++++ MATERIAL TO PROCESS ++++

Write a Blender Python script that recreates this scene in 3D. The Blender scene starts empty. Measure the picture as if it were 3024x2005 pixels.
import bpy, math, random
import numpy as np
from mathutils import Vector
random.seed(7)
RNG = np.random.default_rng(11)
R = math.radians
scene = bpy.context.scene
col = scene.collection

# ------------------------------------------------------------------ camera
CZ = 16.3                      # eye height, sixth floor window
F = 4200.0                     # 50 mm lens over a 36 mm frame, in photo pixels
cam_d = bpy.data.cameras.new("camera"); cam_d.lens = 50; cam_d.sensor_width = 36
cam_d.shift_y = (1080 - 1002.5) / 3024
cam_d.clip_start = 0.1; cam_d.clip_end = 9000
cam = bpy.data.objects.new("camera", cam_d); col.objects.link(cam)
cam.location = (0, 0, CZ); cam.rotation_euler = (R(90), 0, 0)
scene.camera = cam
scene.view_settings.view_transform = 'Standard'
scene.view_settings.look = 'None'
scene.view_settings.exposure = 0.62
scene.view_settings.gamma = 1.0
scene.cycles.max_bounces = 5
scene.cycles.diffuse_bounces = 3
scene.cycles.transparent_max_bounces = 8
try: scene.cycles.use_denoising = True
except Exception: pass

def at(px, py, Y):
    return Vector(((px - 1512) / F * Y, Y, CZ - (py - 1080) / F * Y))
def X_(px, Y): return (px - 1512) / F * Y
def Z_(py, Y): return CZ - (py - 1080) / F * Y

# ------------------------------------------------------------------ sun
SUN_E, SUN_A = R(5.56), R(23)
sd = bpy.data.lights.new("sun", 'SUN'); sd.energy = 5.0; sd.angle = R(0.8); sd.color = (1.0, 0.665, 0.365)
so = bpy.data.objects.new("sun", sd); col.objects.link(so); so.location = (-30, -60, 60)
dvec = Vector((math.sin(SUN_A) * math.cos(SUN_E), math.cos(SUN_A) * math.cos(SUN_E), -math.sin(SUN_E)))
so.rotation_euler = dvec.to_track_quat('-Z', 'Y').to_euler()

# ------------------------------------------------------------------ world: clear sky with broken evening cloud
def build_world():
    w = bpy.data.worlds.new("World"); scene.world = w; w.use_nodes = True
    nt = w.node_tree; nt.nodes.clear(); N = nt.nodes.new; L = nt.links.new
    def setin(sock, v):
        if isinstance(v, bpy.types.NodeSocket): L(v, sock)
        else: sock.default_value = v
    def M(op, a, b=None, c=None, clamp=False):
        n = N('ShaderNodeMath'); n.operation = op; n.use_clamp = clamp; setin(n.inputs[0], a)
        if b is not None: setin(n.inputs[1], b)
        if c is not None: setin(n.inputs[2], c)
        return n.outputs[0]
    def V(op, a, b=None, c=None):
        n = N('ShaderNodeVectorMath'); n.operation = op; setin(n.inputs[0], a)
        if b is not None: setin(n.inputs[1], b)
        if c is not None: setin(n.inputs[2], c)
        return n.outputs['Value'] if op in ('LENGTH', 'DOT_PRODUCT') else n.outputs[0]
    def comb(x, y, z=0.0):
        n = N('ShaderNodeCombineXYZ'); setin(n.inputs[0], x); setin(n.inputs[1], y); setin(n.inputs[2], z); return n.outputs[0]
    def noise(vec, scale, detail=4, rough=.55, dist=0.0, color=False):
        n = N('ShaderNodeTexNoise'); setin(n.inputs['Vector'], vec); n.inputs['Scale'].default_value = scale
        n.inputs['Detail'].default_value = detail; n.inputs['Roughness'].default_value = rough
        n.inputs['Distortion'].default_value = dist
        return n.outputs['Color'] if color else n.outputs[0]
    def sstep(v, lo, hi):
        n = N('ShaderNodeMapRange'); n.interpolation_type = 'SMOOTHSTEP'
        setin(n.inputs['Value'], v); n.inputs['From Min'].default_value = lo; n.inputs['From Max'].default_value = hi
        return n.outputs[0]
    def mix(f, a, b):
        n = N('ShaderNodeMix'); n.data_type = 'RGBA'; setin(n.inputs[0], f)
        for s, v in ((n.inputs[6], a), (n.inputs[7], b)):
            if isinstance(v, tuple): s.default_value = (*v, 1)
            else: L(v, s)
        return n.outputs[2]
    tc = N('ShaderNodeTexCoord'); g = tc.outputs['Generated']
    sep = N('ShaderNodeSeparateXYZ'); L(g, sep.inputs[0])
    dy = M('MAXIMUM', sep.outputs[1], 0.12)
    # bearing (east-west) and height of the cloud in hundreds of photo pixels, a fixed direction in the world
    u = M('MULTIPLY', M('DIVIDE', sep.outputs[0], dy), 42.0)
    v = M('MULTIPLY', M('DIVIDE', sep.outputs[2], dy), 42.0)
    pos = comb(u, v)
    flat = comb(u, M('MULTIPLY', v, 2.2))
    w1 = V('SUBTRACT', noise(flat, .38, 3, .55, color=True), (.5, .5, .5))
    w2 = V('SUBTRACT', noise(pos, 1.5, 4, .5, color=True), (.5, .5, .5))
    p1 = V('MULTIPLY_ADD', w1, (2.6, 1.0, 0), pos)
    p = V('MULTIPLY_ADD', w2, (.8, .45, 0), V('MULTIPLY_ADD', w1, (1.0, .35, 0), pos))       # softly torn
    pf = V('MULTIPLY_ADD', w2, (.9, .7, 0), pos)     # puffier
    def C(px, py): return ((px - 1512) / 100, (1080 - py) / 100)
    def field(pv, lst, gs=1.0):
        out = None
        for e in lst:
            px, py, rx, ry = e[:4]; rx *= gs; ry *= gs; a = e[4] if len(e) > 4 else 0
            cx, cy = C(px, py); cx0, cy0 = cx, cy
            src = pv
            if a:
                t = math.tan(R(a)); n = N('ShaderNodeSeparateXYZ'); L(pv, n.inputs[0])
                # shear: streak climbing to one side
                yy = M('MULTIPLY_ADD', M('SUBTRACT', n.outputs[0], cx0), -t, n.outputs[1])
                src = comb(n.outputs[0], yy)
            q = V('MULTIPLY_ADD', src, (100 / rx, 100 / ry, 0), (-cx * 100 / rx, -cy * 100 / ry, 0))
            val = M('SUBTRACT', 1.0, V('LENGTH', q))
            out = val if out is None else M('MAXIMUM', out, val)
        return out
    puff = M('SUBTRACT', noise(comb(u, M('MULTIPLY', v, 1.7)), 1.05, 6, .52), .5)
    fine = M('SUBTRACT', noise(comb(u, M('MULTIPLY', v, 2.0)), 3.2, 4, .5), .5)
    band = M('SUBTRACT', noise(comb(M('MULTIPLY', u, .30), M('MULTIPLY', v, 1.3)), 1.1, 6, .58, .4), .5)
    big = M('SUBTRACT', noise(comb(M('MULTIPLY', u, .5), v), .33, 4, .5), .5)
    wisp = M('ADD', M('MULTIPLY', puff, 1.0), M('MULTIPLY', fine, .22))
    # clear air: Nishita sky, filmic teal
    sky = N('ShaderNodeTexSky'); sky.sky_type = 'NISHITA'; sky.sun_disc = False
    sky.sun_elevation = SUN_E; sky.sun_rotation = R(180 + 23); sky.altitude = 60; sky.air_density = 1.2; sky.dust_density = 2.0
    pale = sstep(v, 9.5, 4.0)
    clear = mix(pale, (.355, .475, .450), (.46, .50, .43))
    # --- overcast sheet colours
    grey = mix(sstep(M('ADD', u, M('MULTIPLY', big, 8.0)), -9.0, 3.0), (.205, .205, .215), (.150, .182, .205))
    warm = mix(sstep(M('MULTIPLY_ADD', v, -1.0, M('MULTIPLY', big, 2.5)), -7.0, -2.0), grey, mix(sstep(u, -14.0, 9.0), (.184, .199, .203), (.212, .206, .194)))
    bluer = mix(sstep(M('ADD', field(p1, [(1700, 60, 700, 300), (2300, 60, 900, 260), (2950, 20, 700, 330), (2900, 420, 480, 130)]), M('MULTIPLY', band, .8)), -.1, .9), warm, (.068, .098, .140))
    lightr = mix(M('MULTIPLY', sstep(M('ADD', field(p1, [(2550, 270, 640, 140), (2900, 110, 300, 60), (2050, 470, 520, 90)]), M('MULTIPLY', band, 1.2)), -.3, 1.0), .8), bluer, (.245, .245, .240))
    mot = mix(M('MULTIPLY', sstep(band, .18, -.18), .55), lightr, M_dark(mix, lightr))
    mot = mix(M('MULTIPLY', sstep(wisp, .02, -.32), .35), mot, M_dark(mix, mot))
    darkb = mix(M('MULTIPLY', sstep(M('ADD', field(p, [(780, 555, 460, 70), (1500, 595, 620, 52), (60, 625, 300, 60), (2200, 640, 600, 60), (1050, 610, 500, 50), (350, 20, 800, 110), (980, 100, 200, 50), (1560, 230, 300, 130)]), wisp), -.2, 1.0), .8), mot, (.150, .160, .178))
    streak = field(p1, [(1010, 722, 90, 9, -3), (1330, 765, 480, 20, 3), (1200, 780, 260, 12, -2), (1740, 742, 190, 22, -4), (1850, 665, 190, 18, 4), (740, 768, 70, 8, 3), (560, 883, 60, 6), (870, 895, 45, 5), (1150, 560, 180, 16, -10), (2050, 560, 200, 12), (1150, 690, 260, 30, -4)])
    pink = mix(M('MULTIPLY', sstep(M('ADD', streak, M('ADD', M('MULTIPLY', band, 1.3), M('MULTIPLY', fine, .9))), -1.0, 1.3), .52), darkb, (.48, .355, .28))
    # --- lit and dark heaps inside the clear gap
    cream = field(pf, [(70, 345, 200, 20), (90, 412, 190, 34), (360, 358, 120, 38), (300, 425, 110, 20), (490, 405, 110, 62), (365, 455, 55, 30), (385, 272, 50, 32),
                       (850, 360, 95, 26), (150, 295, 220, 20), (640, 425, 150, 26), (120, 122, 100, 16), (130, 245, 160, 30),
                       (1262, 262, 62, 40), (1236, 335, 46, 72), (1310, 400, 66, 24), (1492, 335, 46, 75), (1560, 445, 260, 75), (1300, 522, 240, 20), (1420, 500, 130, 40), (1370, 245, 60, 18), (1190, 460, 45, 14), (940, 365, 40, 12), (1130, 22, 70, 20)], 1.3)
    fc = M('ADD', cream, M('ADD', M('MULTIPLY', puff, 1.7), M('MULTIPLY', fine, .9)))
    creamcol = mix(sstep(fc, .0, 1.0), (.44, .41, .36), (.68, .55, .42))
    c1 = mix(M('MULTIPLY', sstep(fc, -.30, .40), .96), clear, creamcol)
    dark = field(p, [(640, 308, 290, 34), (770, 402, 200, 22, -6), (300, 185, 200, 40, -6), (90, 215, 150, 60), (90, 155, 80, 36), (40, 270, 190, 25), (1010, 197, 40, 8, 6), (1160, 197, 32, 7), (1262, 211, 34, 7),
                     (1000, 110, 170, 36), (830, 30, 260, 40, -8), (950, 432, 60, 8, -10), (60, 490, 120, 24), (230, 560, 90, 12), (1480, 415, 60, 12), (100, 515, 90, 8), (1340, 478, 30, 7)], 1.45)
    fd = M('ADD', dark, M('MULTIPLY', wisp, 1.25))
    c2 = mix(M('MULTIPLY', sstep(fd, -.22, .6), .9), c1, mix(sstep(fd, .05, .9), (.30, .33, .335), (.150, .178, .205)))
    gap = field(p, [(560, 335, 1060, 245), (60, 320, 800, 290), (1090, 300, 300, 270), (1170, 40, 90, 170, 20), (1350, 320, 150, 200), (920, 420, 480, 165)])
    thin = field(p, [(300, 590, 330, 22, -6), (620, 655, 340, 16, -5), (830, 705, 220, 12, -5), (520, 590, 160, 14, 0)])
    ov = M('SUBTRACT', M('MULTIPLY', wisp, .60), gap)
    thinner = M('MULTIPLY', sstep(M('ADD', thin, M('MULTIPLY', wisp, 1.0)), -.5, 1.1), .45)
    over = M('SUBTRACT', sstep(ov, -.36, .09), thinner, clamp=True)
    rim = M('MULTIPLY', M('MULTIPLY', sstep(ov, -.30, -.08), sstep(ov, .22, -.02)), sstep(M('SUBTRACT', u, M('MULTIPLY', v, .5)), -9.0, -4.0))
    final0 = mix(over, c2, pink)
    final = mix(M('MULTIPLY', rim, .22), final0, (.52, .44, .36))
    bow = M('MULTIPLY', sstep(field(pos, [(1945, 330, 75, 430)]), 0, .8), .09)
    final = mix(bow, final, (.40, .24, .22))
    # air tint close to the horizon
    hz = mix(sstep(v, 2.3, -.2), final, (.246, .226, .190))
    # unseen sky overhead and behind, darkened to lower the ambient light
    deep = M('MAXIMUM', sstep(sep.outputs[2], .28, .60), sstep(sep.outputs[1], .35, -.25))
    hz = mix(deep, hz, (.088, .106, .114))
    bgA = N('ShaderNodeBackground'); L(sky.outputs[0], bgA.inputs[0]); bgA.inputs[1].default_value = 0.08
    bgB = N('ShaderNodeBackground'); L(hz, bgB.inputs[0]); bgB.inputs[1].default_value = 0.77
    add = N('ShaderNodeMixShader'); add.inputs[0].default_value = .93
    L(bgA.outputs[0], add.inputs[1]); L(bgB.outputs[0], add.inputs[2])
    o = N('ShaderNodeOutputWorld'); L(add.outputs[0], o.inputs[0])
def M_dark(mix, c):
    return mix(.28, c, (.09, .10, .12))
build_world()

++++
++++ MATERIAL TO PROCESS ++++

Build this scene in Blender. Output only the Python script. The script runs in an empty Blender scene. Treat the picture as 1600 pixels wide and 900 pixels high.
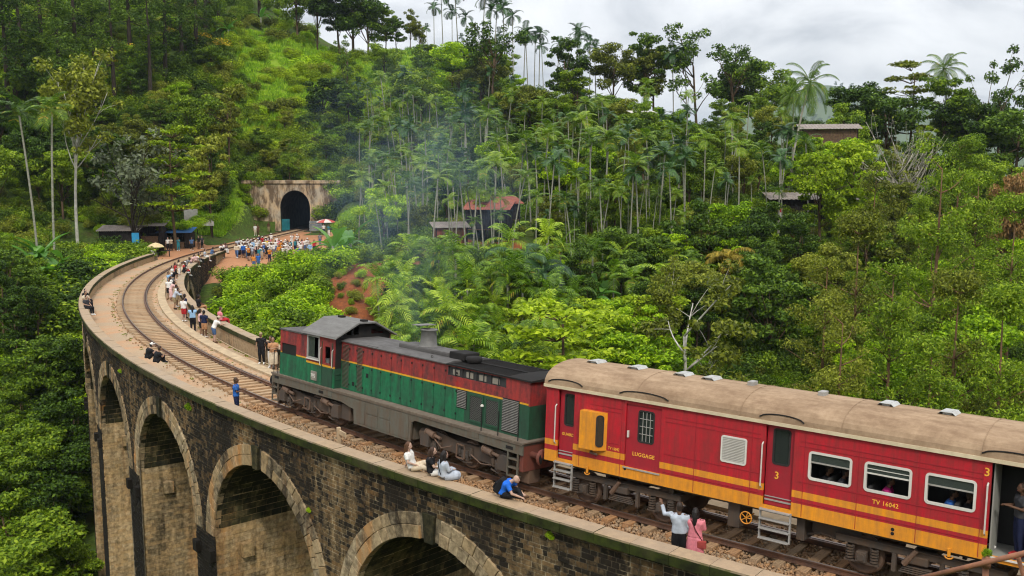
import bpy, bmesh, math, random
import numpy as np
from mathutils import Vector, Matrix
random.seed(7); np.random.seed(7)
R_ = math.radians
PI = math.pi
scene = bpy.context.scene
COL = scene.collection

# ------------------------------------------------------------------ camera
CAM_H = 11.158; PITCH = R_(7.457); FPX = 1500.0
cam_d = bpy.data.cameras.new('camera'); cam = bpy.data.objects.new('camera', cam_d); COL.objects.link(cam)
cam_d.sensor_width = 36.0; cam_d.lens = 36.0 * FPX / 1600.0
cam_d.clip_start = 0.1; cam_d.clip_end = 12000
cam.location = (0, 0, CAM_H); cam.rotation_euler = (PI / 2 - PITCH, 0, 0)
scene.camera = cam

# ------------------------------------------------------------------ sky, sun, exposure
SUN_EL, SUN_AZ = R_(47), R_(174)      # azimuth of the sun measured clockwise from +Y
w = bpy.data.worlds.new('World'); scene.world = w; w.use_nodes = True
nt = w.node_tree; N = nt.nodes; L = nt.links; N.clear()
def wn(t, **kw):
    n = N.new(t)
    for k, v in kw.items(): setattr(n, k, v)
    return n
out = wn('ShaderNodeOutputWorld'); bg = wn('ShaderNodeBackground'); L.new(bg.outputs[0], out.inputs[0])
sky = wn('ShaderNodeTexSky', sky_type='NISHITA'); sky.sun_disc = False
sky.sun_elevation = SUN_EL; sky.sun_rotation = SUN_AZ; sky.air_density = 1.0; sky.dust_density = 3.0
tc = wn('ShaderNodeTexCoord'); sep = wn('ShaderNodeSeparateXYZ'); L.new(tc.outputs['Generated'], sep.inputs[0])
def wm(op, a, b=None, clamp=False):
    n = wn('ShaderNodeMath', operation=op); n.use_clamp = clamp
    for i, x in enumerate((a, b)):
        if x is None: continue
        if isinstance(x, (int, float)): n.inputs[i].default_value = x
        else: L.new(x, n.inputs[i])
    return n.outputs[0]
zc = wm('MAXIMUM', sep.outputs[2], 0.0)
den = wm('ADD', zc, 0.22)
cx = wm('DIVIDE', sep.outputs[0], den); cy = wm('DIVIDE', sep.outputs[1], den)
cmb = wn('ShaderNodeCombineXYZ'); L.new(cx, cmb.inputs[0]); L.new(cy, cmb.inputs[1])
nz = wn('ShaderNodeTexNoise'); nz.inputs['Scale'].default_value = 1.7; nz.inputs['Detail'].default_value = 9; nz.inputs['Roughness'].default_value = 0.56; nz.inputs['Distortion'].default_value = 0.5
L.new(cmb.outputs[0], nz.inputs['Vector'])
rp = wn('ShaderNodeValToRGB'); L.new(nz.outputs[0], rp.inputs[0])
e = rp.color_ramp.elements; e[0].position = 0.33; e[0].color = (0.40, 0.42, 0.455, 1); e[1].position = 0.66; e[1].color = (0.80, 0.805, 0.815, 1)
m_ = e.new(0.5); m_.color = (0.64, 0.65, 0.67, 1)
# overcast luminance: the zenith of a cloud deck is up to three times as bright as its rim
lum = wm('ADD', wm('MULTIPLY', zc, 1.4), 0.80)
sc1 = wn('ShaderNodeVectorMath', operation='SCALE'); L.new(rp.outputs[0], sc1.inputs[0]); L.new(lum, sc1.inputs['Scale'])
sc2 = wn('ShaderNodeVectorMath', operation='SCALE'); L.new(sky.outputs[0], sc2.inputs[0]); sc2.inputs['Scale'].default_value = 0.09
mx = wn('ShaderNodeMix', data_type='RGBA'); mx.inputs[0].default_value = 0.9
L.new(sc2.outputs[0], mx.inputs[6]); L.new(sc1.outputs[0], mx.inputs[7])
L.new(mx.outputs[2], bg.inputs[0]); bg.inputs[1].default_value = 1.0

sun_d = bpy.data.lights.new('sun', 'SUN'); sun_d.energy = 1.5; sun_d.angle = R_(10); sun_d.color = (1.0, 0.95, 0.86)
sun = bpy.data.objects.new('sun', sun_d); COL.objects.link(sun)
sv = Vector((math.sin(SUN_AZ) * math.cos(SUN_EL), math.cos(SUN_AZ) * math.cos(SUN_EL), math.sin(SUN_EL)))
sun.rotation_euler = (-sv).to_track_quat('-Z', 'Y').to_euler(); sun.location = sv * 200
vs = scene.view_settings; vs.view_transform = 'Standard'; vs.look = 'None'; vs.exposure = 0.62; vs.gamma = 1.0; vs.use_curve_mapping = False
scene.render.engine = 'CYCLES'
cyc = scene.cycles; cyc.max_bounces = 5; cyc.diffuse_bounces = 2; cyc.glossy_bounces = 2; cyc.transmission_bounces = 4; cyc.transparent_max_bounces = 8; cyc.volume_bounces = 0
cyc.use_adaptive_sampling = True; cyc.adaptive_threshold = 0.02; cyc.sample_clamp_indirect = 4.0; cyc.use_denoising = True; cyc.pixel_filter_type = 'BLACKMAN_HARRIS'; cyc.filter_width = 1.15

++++

YOUR TASK:
Exactly those lines that run from the line with "Write a Blender" through the line with "so.rotation_euler = dvec.to_track_quat('-Z', 'Y').to_euler()" are to be reproduced; both end lines belong to the range.

ANSWER TO THIS TASK:
Write a Blender Python script that recreates this scene in 3D. The Blender scene starts empty. Measure the picture as if it were 3024x2005 pixels.
import bpy, math, random
import numpy as np
from mathutils import Vector
random.seed(7)
RNG = np.random.default_rng(11)
R = math.radians
scene = bpy.context.scene
col = scene.collection

# ------------------------------------------------------------------ camera
CZ = 16.3                      # eye height, sixth floor window
F = 4200.0                     # 50 mm lens over a 36 mm frame, in photo pixels
cam_d = bpy.data.cameras.new("camera"); cam_d.lens = 50; cam_d.sensor_width = 36
cam_d.shift_y = (1080 - 1002.5) / 3024
cam_d.clip_start = 0.1; cam_d.clip_end = 9000
cam = bpy.data.objects.new("camera", cam_d); col.objects.link(cam)
cam.location = (0, 0, CZ); cam.rotation_euler = (R(90), 0, 0)
scene.camera = cam
scene.view_settings.view_transform = 'Standard'
scene.view_settings.look = 'None'
scene.view_settings.exposure = 0.62
scene.view_settings.gamma = 1.0
scene.cycles.max_bounces = 5
scene.cycles.diffuse_bounces = 3
scene.cycles.transparent_max_bounces = 8
try: scene.cycles.use_denoising = True
except Exception: pass

def at(px, py, Y):
    return Vector(((px - 1512) / F * Y, Y, CZ - (py - 1080) / F * Y))
def X_(px, Y): return (px - 1512) / F * Y
def Z_(py, Y): return CZ - (py - 1080) / F * Y

# ------------------------------------------------------------------ sun
SUN_E, SUN_A = R(5.56), R(23)
sd = bpy.data.lights.new("sun", 'SUN'); sd.energy = 5.0; sd.angle = R(0.8); sd.color = (1.0, 0.665, 0.365)
so = bpy.data.objects.new("sun", sd); col.objects.link(so); so.location = (-30, -60, 60)
dvec = Vector((math.sin(SUN_A) * math.cos(SUN_E), math.cos(SUN_A) * math.cos(SUN_E), -math.sin(SUN_E)))
so.rotation_euler = dvec.to_track_quat('-Z', 'Y').to_euler()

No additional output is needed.